WHAT NEEDS TO BE DONE
The entries below should be transcribed in their entirety, exactly as written.

DATA SHOWN

## Start

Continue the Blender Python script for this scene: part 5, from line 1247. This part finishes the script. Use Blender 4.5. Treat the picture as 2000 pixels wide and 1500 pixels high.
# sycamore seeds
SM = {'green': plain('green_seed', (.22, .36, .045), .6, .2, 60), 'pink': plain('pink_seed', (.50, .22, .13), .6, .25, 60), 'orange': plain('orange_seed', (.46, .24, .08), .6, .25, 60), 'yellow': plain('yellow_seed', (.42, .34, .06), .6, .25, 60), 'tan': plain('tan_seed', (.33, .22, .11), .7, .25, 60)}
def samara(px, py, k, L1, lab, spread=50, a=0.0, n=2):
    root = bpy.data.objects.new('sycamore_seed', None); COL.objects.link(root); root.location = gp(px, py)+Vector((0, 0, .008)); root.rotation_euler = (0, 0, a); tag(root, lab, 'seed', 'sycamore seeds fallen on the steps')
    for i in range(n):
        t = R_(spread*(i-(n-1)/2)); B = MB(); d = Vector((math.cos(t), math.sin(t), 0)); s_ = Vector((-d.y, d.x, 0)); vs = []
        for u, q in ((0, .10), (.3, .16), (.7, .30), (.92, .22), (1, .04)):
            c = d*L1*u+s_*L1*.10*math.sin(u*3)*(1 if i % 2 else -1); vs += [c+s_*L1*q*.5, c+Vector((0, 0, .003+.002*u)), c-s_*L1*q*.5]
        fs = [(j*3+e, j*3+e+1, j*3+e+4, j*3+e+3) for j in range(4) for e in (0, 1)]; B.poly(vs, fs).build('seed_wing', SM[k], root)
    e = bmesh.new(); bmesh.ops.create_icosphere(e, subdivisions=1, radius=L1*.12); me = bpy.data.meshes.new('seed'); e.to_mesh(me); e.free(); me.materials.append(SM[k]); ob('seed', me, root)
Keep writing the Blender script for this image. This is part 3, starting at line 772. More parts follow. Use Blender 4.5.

## End

OUTPUT BELOW
Continue the Blender Python script for this scene: part 5, from line 1247. This part finishes the script. Use Blender 4.5. Treat the picture as 2000 pixels wide and 1500 pixels high.
# sycamore seeds
SM = {'green': plain('green_seed', (.22, .36, .045), .6, .2, 60), 'pink': plain('pink_seed', (.50, .22, .13), .6, .25, 60), 'orange': plain('orange_seed', (.46, .24, .08), .6, .25, 60), 'yellow': plain('yellow_seed', (.42, .34, .06), .6, .25, 60), 'tan': plain('tan_seed', (.33, .22, .11), .7, .25, 60)}
def samara(px, py, k, L1, lab, spread=50, a=0.0, n=2):
    root = bpy.data.objects.new('sycamore_seed', None); COL.objects.link(root); root.location = gp(px, py)+Vector((0, 0, .008)); root.rotation_euler = (0, 0, a); tag(root, lab, 'seed', 'sycamore seeds fallen on the steps')
    for i in range(n):
        t = R_(spread*(i-(n-1)/2)); B = MB(); d = Vector((math.cos(t), math.sin(t), 0)); s_ = Vector((-d.y, d.x, 0)); vs = []
        for u, q in ((0, .10), (.3, .16), (.7, .30), (.92, .22), (1, .04)):
            c = d*L1*u+s_*L1*.10*math.sin(u*3)*(1 if i % 2 else -1); vs += [c+s_*L1*q*.5, c+Vector((0, 0, .003+.002*u)), c-s_*L1*q*.5]
        fs = [(j*3+e, j*3+e+1, j*3+e+4, j*3+e+3) for j in range(4) for e in (0, 1)]; B.poly(vs, fs).build('seed_wing', SM[k], root)
    e = bmesh.new(); bmesh.ops.create_icosphere(e, subdivisions=1, radius=L1*.12); me = bpy.data.meshes.new('seed'); e.to_mesh(me); e.free(); me.materials.append(SM[k]); ob('seed', me, root)
Keep writing the Blender script for this image. This is part 3, starting at line 772. More parts follow. Use Blender 4.5.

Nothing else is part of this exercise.